12. It is also settled that the two provisions in two Acts may have conterminous fields of operation. Both the Acts can function with full vigour side by side in their own parallel channels. Even if they happen, to some extent, to overlap, S. 26 of the General Clauses Act fully protects the guilty parties against double jeopardy or double penalty. That is what has been observed by the apex Court while considering a case under the Prevention of Food Adulteration Act, 1954, and Fruit Products Order, 1955. See Delhi Municipality v. Shiv Shankar, AIR 1971 SC 815 : (1971 Cri LJ 680).
13. In case of Manipur Administration v. Bira Singh, AIR 1965 SC 87 : (1965 (1) Cri LJ 120), while considering a plea of rule as to, issue of estoppel under S. 403, Criminal Procedure Code, 1898 S. 300, Cr. P.C. 1973, and the provisions contained in Art. 20(2) of the Constitution of India as well as S. 26 of the General Clauses Act, 1897, the Supreme Court referring to its earlier decision in S. L. Apte's case (supra), observed in para 6 that both in case of Art. 20(2) of the Constitution as well as S. 26 of the General Clauses Act, to operate as a bar, the second prosecution and the consequential punishment thereunder must be for "the same offence," i.e., an offence whose ingredients are the same.

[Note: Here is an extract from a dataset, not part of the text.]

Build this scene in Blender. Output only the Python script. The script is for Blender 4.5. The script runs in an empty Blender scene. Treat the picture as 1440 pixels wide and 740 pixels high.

14. view of the settled position, as rightly contended by Shri C. S. Dixit, learned Dy. Govt. Advocate, it is clear that if an act makes two 'separate and distinct' offences created by different statutes, and the allegations in the two are not identical, the bar of S. 26 of the General Clauses Act, 1897, will not apply.
15. Reliance of Shri Gupta on the decisions in cases of Nai Bahu v. Lala Ramnarayan, AIR 1978 SC 22 : (1978 JLJ 252);
Rajiv Khandelwal v. Arun Pannalal, 1988 JLJ 416 : (AIR 1987 MP 262 (FB); Mahendra Kumar v. Anand, 1989 MPLJ 281 : (AIR 1990 NOC (MP) 56 and Madhosingh v. Hiralal, 1983 MPWN 281, has no application, as the cases do not deal with the case like this. act of theft is essentially different from the act constituting the offence under S. 240 of the Code, which makes the act punishable; the two acts are not the "same offence", as the ingredients of the two are different, making the two Acts as "distinct" offences, hence, the bar under S. 26 of the General Clauses Act, 1897, cannot be invoked. Therefore, the contention of Shri Gupta, that the petitioners cannot be tried for the offence under S. 379, IPC, and can only be dealt with under the special enactment - the Code, has no merit.
16. In the result, the petition is dismissed. The stay order passed by this Court on 17-8-1990 is vacated. The trial Court is directed to proceed with the case expeditiously in accordance with law.